Day 22: Female-Helmed Horror Movies For October

The Countess

Starring and Written, Composed and Directed by Julie Delpy

2009

1 hour, 38 minutes

I watched it on DVD, borrowed from the library. (Use your library, folks! The resources are amazing. They have the entire Criterion Collection, for example.)

 

The Countess Elizabeth Bathory (Julie Delpy) was an infamous Hungarian countess and serial killer who lived from 1560-1614. After being separated from her young lover (Daniel Bruhl), she becomes convinced that he shunned her due to her aging looks. She is soon deranged by her heartbreak and starts killing young virgin women, draining their blood to use as a tonic to make her skin look younger. The body count is estimated to be as high as 650. Some have argued that this was all a construct to rob Bathory of her riches and power, quite unusual for a woman of that time but most think there was entirely too much evidence that she was guilty. The movie doesn’t propose that she was innocent, which makes it even more disturbing that the extensive voiceover at the end rages about how unfair it is that she was vilified when men killed just as many or more in their wars. Sure, men aren’t penalized for slaughtering in the name of war and that is an atrocity but my goodness, Bathory killed hundreds of innocent girls for her insane vanity.

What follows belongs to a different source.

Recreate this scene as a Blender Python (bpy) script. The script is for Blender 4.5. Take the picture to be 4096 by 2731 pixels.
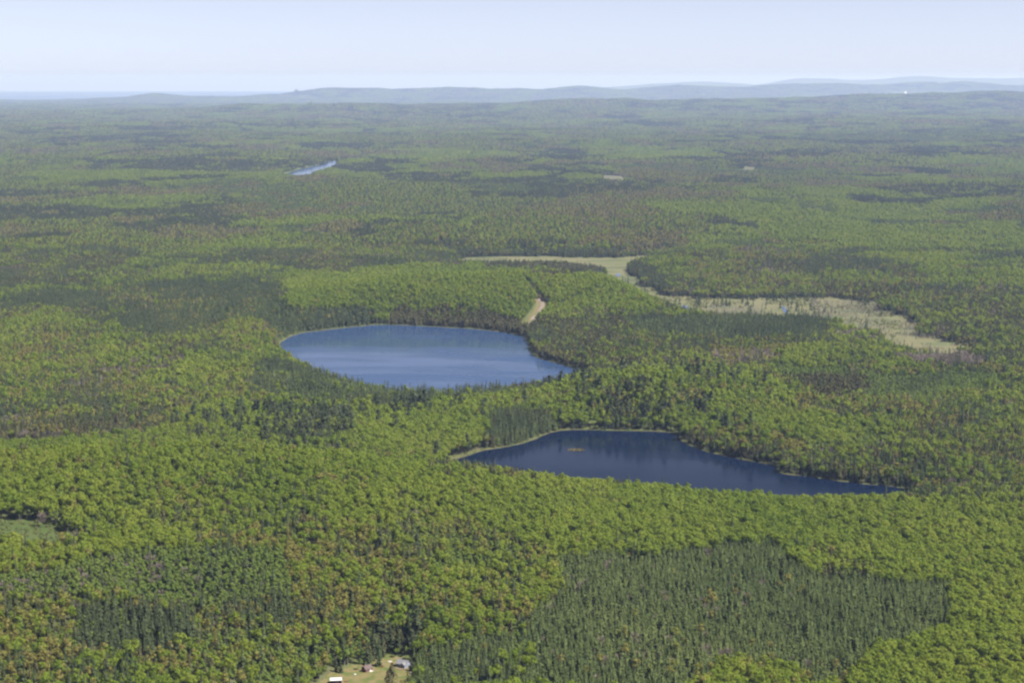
import bpy, math, random
import numpy as np

for _o in list(bpy.data.objects):
    bpy.data.objects.remove(_o)
random.seed(7)
RNG = np.random.default_rng(11)
SC = bpy.context.scene
C = SC.collection
rad = math.radians

# ------------------------------------------------------------------ camera
FPX, CX, CY, YH = 7000.0, 2048.0, 1365.5, 318.0      # focal length and horizon in photograph pixels
TH = math.atan((CY - YH) / FPX)
CAMZ = 450.0
cam_d = bpy.data.cameras.new('camera')
cam_d.sensor_width = 36.0
cam_d.lens = 36.0 * FPX / 4096.0
cam_d.clip_start = 1.0
cam_d.clip_end = 200000.0
cam = bpy.data.objects.new('camera', cam_d)
cam.location = (0, 0, CAMZ)
cam.rotation_euler = (math.pi / 2 - TH, 0, 0)
C.objects.link(cam)
SC.camera = cam

# ------------------------------------------------------------------ sky, sun, exposure
SUN_EL, SUN_AZ = rad(54.0), rad(111.0)                # azimuth clockwise from the view direction (+Y)
w = bpy.data.worlds.new('World')
SC.world = w
w.use_nodes = True
nt = w.node_tree
bg = nt.nodes['Background']
sky = nt.nodes.new('ShaderNodeTexSky')
sky.sky_type = 'NISHITA'
sky.sun_disc = False
sky.sun_elevation = SUN_EL
sky.sun_rotation = SUN_AZ
sky.altitude = 600.0
sky.air_density = 0.35
sky.dust_density = 0.6
sky.ozone_density = 0.0
hsv = nt.nodes.new('ShaderNodeHueSaturation')
hsv.inputs['Saturation'].default_value = 0.53
nt.links.new(sky.outputs[0], hsv.inputs['Color'])
tn = nt.nodes.new('ShaderNodeMixRGB')
tn.blend_type = 'MULTIPLY'
tn.inputs[0].default_value = 1.0
tn.inputs[2].default_value = (1.0, 0.972, 1.02, 1)
nt.links.new(hsv.outputs[0], tn.inputs[1])
nt.links.new(tn.outputs[0], bg.inputs[0])
bg.inputs[1].default_value = 0.058
sun_d = bpy.data.lights.new('sun', 'SUN')
sun_d.energy = 5.0
sun_d.angle = rad(0.5)
sun_d.color = (1.0, 0.95, 0.86)
sun = bpy.data.objects.new('sun', sun_d)
sv = (math.cos(SUN_EL) * math.sin(SUN_AZ), math.cos(SUN_EL) * math.cos(SUN_AZ), math.sin(SUN_EL))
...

But see what I’m doing there? How I’m writing about this? This whole thing was just way too damn grand and melodramatic and apparently, it rubbed off on me. I’ve been a fan of Julie Delpy for years. The Before series, especially “Before Sunset,” which she starred in and co-wrote, is a masterpiece of a relationship drama. I also really loved “Two Days in Paris,” a terrific portrait of a pair of endearing neurotics. Delpy is known as a renaissance woman on her films. She does all the things. I wouldn’t have been surprised to find she built the sets herself or catered it or something, too. But she just completely missed the mark here. There are plenty of other truly wronged feminist heroes throughout history. Bathory is an odd choice at best to support. To be fair, it’s not that she exactly supports her. I don’t think Julie Delpy is like, “Yay, I love this serial killer.” But the movie isn’t terribly critical either. It’s too close to its melodrama to really explore the destruction or really even the madness.

 

No matter where Delpy’s true opinion on Bathory lies, the movie just doesn’t work. Everything is way too damn serious and without much life or character. Delpy and Bruhl have decent chemistry and it is somewhat interesting that she falls in love with such an ineffectual coward. Bruhl lets his cruel, manipulating power player of a father (William Hurt) run his whole life and never truly stands up for either himself or Elizabeth. But she never seems frustrated with him, even at the end. She’s just so grateful to see him again. Gross.

 

And for a movie about the bloodlusty Bathory to be this relatively bloodless? Come on! There are a few bits of blood draining, and I get that she seems to have been aiming more toward drama than horror (why?), but it just adds to the overall coldness. The most revolting thing in the movie involves an injury Bathory gives herself when she cuts her chest open and seals a lock of her lover’s hair inside. Yep, that happened, and it’s super gross. But the rest is a fairly clean montage. Sometimes a movie fails largely because they just get the tone so wrong, and that’s my best guess as to what happened here. “The Countess” never gets down and dirty. It stays entirely too respectable.